As Tom Flanagan notes in Waiting for the Wave, his far-from-disinterested analysis of the Reform party's rise, even the negative press garnered by the Reform party's campaigns against the two consitutional reform accords were successful in increasing party recognition.

For a largely-unknown party, there really may be no such thing as bad publicity.

But then again, therein lies the rub. One could very much ask the question of whether or not the Green party is a developing party at all. After all, it's been around since 1983 and has never elected an MP. Ever.

Whatever the Green party is developing into, it's clear that it isn't developing into a political contender. Now the most promising political alliance the party has ever built -- one that got the party its first MP (albeit an unelected MP), got its leader into the televised debates and got its leader a fighting chance in winning a massive upset victory -- seems to have gone the way of the Green Shift.

There is, of course, another difference between the circumstances confronting the Green party and those faced by the Reform party in 1988. Elizabeth May is spending a considerable part of her time promoting her new book, Global Warming for Dummies. In 1988 Manning was promoting a book of his own. Except that his book, The New Canada was largely about his party, and fully outlined his party's political agenda.

By contrast, May's book is yet another addition to the rapidly-growing genre of climate change apocalypticism. If Global Warming for Dummies outlined the Green party's full political agenda it would only confirm the popular perception that the party is a one-issue party.

Despite Elizabeth May's insistence that the very real struggles her party is currently facing is just "the reality of politics", the truth is much different -- her party is in desperate need of new leadership.

The free ride she's been enjoying by virtue of the Liberal party's generosity is over. The free ride she's been enjoying from the Green party should follow.

Other bloggers writing about this topic:

Far and Wide - "A New Dynamic?"

Zoe Caron - "Canadians Want Environment either a) OVER Economy, or b) AND Economy"


  1. It'd be a shame if the Green Party were to fade away, given that I think it still has a lot of interesting points to make.

    For one thing, Elizabeth May was the only party leader who said anything about the alarming number of foreign takeovers of Canadian businesses, and she was the only one who said anything about electoral reform.

    Then there was the fact that, during the debate, she and Gilles Duceppe, of all people, took Stephen Harper to school over contracting out those ships for the Canadian Navy to foreigners rather than having them built in Canada. Harper's poor performance in the leadership debates is all the more noteworthy when he's outclassed by a complete political rookie and a guy who's dedicated to breaking up the country.

    It's a pity more people don't give the smaller fringe parties more attention, since some of them have some really interesting ideas. Again, the Greens were the only ones talking about foreign takeovers and the need for electoral reform; the Progressive Canadian Party revives many of the best ideas of the Red Tory movement; the First Peoples Party offers an important voice for Aboriginal Canadians.

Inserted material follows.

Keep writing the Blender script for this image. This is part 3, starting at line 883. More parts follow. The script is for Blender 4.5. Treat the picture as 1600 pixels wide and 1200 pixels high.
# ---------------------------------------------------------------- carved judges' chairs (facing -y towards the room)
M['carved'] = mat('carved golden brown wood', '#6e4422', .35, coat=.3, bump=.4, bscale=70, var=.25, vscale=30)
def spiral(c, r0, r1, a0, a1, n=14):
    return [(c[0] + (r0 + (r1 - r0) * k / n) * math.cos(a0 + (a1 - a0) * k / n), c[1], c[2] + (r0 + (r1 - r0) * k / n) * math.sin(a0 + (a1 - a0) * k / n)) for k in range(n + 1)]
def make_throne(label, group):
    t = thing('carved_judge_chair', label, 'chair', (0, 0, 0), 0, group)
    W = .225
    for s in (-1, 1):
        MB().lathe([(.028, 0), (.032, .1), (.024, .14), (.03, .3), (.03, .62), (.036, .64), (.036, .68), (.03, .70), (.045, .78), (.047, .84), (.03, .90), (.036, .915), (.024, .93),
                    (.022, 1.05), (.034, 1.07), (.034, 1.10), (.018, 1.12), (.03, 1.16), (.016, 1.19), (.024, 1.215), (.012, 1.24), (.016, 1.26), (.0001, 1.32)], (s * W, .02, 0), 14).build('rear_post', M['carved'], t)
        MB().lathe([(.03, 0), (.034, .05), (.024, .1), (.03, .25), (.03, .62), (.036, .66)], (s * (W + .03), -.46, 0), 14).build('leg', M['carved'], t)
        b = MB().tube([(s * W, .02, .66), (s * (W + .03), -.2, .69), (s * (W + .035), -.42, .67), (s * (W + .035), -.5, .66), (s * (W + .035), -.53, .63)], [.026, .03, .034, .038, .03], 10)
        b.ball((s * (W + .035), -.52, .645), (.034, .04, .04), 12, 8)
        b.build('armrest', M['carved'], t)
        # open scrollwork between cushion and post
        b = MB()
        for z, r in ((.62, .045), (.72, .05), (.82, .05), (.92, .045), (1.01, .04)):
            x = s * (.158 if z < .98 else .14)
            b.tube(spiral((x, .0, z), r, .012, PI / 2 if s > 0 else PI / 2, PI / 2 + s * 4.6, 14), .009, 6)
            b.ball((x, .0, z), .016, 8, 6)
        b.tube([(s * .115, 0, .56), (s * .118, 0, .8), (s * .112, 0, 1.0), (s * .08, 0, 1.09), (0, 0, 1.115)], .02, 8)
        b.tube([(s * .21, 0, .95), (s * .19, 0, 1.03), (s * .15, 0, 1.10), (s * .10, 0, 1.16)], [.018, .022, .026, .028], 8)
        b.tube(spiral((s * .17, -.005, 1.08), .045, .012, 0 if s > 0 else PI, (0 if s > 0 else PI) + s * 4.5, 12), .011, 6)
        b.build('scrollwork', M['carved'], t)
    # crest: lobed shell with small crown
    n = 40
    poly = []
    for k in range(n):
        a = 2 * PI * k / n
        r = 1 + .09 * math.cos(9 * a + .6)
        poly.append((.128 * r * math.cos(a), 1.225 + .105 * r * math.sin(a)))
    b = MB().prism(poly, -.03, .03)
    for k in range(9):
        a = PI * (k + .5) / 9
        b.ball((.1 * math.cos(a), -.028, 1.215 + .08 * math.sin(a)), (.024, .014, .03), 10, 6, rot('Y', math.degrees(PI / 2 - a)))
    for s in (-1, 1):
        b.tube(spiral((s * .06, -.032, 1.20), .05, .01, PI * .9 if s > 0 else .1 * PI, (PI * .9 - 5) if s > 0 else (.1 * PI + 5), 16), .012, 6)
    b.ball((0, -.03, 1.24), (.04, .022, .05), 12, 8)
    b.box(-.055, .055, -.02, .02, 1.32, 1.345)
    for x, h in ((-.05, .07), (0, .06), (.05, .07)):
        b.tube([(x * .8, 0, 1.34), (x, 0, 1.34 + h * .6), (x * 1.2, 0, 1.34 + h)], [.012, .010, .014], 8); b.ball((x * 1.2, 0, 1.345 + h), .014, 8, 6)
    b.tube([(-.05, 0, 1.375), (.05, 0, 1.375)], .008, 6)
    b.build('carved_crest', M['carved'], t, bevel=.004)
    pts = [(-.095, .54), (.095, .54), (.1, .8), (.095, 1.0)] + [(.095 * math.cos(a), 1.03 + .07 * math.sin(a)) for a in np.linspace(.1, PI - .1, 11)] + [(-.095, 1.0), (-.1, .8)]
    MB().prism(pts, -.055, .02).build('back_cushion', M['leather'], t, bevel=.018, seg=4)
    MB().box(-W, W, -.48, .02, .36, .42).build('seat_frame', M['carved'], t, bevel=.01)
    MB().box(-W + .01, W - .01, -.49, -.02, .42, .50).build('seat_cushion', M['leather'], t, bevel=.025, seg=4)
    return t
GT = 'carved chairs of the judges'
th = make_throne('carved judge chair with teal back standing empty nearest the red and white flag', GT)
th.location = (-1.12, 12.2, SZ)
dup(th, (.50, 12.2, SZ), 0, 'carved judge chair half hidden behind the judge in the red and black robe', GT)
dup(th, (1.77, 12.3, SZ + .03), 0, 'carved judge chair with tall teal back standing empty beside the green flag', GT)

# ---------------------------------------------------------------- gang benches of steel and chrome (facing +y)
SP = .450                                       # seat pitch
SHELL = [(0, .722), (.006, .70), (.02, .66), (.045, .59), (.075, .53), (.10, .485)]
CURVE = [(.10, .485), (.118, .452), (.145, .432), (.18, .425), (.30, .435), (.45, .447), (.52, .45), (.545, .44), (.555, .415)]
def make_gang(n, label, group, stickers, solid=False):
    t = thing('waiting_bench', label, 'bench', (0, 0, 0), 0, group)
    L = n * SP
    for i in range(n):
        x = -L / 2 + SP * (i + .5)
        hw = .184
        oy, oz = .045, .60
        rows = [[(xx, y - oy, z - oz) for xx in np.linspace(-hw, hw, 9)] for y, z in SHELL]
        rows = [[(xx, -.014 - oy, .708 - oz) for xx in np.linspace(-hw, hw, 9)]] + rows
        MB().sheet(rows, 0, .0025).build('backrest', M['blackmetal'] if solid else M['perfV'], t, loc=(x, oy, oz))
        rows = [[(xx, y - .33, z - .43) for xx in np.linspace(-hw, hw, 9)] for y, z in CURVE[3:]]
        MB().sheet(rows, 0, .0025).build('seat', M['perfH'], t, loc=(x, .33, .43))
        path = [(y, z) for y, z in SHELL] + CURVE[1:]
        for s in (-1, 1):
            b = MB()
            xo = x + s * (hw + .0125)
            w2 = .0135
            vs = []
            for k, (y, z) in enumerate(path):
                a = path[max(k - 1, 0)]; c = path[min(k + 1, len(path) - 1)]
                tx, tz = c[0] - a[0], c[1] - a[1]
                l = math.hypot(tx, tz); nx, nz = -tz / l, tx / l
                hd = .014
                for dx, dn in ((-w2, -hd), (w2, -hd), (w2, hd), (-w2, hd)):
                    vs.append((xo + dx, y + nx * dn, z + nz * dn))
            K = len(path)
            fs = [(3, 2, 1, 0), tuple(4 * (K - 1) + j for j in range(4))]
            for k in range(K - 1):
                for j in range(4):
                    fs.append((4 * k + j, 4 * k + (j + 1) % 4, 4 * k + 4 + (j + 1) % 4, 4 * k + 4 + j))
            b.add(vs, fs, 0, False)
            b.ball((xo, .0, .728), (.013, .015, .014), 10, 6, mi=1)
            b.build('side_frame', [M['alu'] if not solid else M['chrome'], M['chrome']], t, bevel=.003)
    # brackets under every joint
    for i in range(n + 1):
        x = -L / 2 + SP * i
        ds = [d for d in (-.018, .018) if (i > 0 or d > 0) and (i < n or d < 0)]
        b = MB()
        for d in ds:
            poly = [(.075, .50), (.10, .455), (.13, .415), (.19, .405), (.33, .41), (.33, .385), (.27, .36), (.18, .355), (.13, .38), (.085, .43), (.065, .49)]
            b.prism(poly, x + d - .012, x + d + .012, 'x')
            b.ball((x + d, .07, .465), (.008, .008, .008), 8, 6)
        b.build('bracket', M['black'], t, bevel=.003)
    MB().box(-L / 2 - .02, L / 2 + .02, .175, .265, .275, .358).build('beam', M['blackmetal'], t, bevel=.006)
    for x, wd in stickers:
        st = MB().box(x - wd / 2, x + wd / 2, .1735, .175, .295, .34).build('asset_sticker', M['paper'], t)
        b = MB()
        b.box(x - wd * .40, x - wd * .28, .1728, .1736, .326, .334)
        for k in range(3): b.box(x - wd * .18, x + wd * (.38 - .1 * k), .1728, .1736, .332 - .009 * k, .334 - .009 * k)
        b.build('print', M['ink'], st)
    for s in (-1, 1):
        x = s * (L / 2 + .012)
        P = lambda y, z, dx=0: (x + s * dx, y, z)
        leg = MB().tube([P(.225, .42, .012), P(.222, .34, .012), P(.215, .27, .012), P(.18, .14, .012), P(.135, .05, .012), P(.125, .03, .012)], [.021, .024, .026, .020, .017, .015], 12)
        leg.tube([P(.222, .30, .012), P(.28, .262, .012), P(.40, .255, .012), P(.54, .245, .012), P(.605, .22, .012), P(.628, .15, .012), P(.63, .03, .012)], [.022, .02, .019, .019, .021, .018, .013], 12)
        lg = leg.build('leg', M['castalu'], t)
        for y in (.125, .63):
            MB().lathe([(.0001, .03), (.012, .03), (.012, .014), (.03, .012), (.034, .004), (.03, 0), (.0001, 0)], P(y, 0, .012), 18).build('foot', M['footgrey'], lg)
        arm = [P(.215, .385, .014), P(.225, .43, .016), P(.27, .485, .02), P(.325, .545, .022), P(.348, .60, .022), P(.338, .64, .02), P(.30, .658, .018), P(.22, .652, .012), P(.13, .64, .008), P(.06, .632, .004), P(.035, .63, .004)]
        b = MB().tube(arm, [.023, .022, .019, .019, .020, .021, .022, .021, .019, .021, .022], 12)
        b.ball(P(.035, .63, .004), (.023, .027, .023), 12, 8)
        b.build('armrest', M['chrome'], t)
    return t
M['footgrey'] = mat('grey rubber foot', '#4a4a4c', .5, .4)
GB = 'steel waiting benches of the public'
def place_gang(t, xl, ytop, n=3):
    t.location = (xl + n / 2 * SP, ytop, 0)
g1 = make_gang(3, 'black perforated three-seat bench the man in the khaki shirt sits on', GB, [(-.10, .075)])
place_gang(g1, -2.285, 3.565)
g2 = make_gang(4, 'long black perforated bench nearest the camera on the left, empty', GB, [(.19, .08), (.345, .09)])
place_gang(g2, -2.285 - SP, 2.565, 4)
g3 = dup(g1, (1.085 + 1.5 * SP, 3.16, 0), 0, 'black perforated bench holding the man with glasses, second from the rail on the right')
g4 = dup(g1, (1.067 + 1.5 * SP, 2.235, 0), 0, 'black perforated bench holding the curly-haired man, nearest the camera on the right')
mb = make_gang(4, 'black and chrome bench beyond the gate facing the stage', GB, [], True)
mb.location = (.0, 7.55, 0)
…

    Unfortunately, our antiquated electoral system makes it almost impossible for these parties to get elected, even though the Greens got almost 300,000 more votes than they did in the last election, and almost a million votes altogether.

    It's a Catch-22 in that no one pays attention to them because they're fringe parties. But how the heck are they supposed to get out of that "fringe party" trap if no one will pay attention to them? In 1993, National Party leader Mel Hurtig was barred from participating in the leadership debates-instead of giving the voters the opportunity to judge him and his party for themselves and choose whether they want to support him, the national media chose for them.

    It's sad, but typical. Another interesting note is that, according to Canada West Foundation head Roger Gibbins in his book Western Visions, Western Futures, he notes that the Reform Party actually attracted a fair amount of support in Ontario, upwards of 30% of the vote, while the Liberals didn't always do that bad in Western Canada, either. Unfortunately, this support was spread out across the region and wasn't enough to get them a seat, thereby creating the false impression that no one in the West voted Liberal and no one in Ontario voted Reform, both of which were simply not true.

  2. They have an important role to play, but they need to maintain a coherent, independent vision in order to accomplish that.

    This means they can't dabble with merely being Liberal lite, and they can't settle for being strident anti-Conservatives.

    They need to redevote themselves to the principles that made this party compelling not too long ago.

    This means ditching Elizabeth May. She isn't an albatross so much as she's a hole in the hull.